Normally, I put 2-4 psi behind it, then attach a bottle filling wand or picnic tap assembly. Easy instant filling. Or, if you prefer to use the keezer faucet to bottle bulk primed off the keg, a growler filler. Or, to bottle your serving brews, a counterpressure filler or poor man's beer gun.
But anyway. Yeah, bottling gets nicer once kegs and CO2 get involved. Washing bottles still sucks until you get a dishwasher, or a power drill and bottle blaster, or build one of [thread=98932]these bottlew washers[/thread].
So you go from autosiphon to liquid ball lock fitting to the beer out of your corny? Intriguing. I might have to do that.

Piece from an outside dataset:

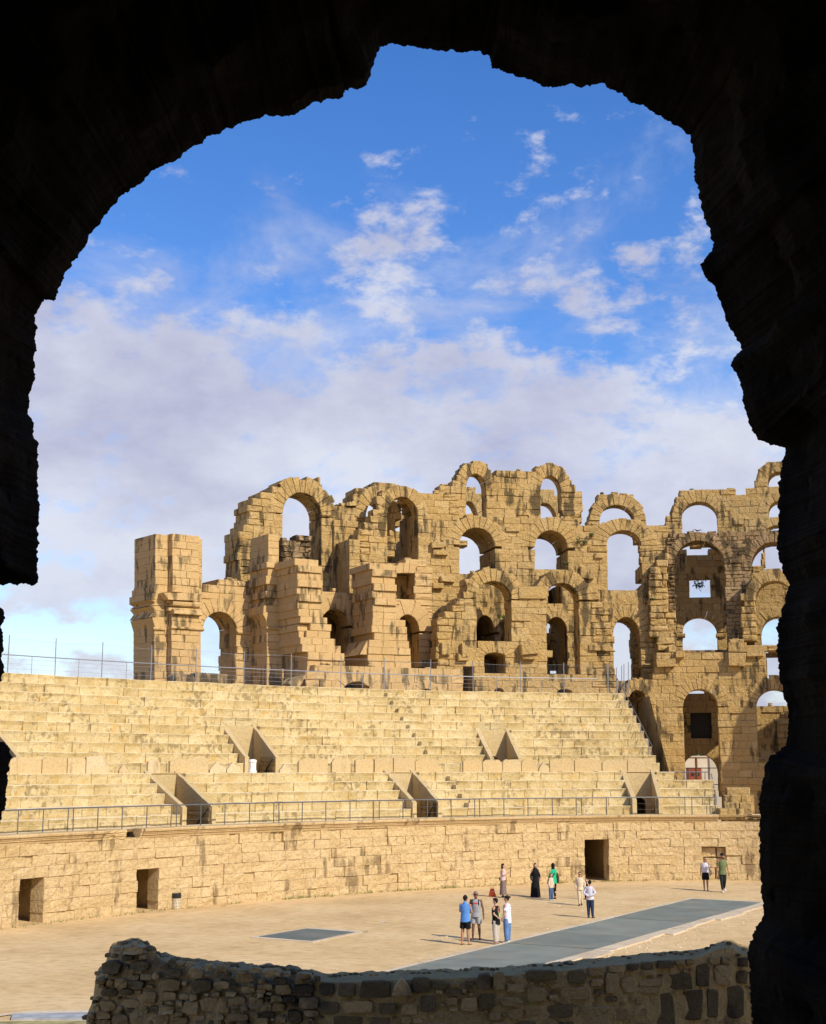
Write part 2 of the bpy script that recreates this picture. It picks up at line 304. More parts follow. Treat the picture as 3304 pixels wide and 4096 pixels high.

thanks for the picture - that is a great idea. I see you use CO2 pressure for the growler-filling rig. Do you use CO2 to push the other transfers, or are they all gravity-powered?
worst part for me is when i read this forum while brewing and people keep talking about starters. i fkng hate starters
When we got a new dishwasher is was the perfect opportunity to buy one with a stainless steel tub with high-temp/steam/sanitizing cycle. As long as there isn't a science project going on in the bottle, they come out ready for beer.
isleofman said:Having to order all my ingredients. It means that I can't just say "I want to brew right now or tomorrow." I have to order them and wait and then align that with a day I can brew...
cleaning cleaning cleaning
^^^^^^^THIS...cleaning SUCKS^^^^^^^
Especially when you have the ingredients for another PM brew waiting in the wings,because you have to bottle one of the two batches fermenting to wash the yeast for the next batch. But I do have a bunch in the fridge from the last batch waiting for St Patty's day.The worst part is the waiting. Waiting for an empty carboy so I can brew another batch. Waiting for my 1st batch (a lager) to be ready to drink (I'm going to open a bottle on St. Patty's Day and try it.
Agreed. Especially when the brew session gets close to bedtime.
not having a homebrew shop in town and having to order my stuff online. Leaves very little room to experiment on the fly.